Blu-ray: Love (Szerelem) | reviews, news & interviews
Blu-ray: Love (Szerelem)
Blu-ray: Love (Szerelem)
Love in a totalitarian regime: Károly Makk’s masterpiece returns
Károly Makk’s Love (Szerelem) is full of silences and absences, this 1971 film’s premise as simple as its title is banal.
The post-war setting is hinted at without ever becoming explicit, a device also used by Czech director Zbyněk Brynych’s in his WW2 thriller The Fifth Horseman is Fear, making the parallels between the past and the present sharper. Though the narrative, based on two short stories by Hungarian novelist and poet Tibor Déry, centres on a political prisoner awaiting release, we don’t meet him until Love’s final act, Makk initially choosing to focus on the lives of those he’s left behind.
A luminous Mari Törőcsik plays Luca, wife to Iván Darvas’s incarcerated János. She spends much of her time caring for her husband’s bedridden mother (Lily Darvas), who is convinced, thanks to Luca’s forged letters, that János is a successful film director currently working in New York. The two women's mutual affection is clear despite the bickering, the cluttered bedroom beautifully shot by cinematographer János Toth. Glimpses of their previous lives are shown in sharply contrasting ways, the mother’s memories as blink-or-you’ll-miss-them still images cut into the narrative. Whether the flashbacks to an affluent Belle Époque are real or imagined is never made clear, while the past events in Luca’s life are far less ambiguous.
Seeing Luca summoned to the boss’s office, we know that she’s about to lose her teaching job because of her husband’s alleged crimes, but nothing is made explicit. The ups and downs of the women's relationship are nicely conveyed, Orsolya Erzsi’s long-suffering servant Irén always on hand. Domestic life is a retreat from the everyday indignities of life under General Secretary Mátyás Rákosi; telephone lines are bugged or disconnected on a whim, housing and personal possessions confiscated by a corrupt state. András Mihály’s dissonant, fragmentary score adds to the unease.
And then, just as you’re wondering where Love will go, Makk shifts abruptly to János’s release from prison. Gaunt and hesitant, his few belongings gathered in a cloth bag, we follow his circuitous journey home to be reunited with Luca. There’s a touching moment when a taxi driver stops the car to buy his passenger cigarettes, fully understanding where János has been, and the scenes showing the couple’s reunion are incredibly moving. “I’ve grown old,” János mutters, having glimpsed himself in a mirror.
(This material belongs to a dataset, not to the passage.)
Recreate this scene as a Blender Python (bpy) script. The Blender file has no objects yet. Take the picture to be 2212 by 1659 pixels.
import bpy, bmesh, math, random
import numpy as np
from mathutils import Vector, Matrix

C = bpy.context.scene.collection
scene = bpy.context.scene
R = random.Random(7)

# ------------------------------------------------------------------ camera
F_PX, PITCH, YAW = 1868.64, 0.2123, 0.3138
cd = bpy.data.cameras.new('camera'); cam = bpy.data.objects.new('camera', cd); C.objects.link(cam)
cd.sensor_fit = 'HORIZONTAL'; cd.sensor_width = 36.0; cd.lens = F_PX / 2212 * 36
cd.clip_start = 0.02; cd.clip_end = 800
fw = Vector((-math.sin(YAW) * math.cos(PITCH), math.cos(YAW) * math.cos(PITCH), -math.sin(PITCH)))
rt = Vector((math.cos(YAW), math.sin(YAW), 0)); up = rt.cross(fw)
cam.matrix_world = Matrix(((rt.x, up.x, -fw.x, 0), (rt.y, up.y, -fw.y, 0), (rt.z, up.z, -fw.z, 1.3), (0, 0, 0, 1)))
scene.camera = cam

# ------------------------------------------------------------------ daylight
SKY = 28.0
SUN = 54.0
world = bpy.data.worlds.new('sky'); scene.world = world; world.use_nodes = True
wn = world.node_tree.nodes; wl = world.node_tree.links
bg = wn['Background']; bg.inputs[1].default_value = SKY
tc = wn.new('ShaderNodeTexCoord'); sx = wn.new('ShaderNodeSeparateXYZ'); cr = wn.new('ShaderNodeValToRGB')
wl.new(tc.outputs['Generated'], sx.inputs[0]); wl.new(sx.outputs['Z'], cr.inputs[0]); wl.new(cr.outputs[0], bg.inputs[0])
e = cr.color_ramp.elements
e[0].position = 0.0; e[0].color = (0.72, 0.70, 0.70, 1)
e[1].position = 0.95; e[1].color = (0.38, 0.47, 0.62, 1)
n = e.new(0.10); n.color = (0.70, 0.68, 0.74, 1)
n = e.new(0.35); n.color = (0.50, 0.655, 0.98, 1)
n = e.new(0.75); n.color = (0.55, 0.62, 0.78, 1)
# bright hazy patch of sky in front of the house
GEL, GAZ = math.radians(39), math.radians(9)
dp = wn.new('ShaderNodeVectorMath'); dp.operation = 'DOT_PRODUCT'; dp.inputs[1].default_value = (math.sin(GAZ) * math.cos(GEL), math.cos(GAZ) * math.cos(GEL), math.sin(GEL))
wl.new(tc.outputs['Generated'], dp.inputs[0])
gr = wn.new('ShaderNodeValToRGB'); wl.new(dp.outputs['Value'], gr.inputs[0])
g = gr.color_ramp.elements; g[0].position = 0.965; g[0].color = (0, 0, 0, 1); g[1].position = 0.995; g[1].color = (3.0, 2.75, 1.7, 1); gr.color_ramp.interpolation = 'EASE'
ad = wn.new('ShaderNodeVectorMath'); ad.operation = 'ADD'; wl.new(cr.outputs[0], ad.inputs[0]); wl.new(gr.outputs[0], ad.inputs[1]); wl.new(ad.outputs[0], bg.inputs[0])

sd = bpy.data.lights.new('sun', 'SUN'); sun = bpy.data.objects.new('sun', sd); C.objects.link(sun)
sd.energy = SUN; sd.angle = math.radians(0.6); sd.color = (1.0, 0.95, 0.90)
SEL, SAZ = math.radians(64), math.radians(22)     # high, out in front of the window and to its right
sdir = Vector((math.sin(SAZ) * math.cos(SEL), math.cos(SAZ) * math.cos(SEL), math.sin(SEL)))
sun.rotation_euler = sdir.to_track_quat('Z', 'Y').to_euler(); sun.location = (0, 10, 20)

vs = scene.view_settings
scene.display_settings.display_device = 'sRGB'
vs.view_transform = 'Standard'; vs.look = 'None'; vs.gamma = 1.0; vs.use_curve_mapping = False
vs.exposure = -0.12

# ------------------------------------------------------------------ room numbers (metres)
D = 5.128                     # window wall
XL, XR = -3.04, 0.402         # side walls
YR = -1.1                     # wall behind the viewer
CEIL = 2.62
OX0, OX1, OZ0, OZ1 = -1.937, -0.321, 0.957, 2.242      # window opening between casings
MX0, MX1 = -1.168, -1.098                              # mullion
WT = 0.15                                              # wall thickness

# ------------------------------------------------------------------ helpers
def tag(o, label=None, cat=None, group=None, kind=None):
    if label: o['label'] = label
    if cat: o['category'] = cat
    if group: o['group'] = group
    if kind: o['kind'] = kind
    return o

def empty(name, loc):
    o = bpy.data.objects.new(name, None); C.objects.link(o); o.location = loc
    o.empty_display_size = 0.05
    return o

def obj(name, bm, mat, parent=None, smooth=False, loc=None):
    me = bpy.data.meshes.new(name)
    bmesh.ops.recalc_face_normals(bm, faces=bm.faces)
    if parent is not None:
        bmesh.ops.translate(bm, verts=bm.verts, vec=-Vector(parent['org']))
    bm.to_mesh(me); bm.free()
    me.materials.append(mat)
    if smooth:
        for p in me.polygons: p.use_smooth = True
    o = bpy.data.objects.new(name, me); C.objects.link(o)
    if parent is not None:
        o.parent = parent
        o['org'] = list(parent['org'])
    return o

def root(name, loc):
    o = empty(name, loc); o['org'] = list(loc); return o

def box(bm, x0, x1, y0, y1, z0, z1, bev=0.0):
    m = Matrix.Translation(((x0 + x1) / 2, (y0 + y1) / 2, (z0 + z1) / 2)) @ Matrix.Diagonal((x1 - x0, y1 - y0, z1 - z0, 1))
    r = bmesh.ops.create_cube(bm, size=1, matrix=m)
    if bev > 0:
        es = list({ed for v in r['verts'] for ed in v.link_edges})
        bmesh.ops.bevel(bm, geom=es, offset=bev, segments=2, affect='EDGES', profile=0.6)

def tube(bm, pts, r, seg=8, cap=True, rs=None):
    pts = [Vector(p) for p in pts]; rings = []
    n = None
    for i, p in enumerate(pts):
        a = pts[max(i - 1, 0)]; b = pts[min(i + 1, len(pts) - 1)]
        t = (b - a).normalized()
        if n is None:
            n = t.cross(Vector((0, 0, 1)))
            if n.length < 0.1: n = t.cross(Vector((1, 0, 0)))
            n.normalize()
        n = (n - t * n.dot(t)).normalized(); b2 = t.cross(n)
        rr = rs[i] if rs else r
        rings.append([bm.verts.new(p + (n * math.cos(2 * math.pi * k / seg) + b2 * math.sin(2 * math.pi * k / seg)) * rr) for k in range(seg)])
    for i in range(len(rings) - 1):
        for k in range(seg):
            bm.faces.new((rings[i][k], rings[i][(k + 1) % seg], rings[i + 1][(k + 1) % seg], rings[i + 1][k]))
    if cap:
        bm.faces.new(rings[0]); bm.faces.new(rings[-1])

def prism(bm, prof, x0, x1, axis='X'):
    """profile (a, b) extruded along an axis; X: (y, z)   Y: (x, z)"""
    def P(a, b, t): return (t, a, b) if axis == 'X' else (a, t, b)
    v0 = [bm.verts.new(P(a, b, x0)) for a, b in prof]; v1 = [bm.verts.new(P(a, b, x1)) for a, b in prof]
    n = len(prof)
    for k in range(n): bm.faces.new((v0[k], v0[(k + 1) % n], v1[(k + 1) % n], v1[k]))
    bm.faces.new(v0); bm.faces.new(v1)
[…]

He asks Luca, “Can you get used to me again?”
Love is an indisputably great film, superbly acted and wonderfully shot. Second Run’s print is an immaculate restored edition made by the Hungarian Film Institute; extras include a 2005 talk about the film by its director, plus a 2016 audio commentary from Makk and film historian Gábor Gelencsér. There’s a compendious, very readable booklet. Keep buying physical discs, folks – you’ll never get all this stuff from a streaming service.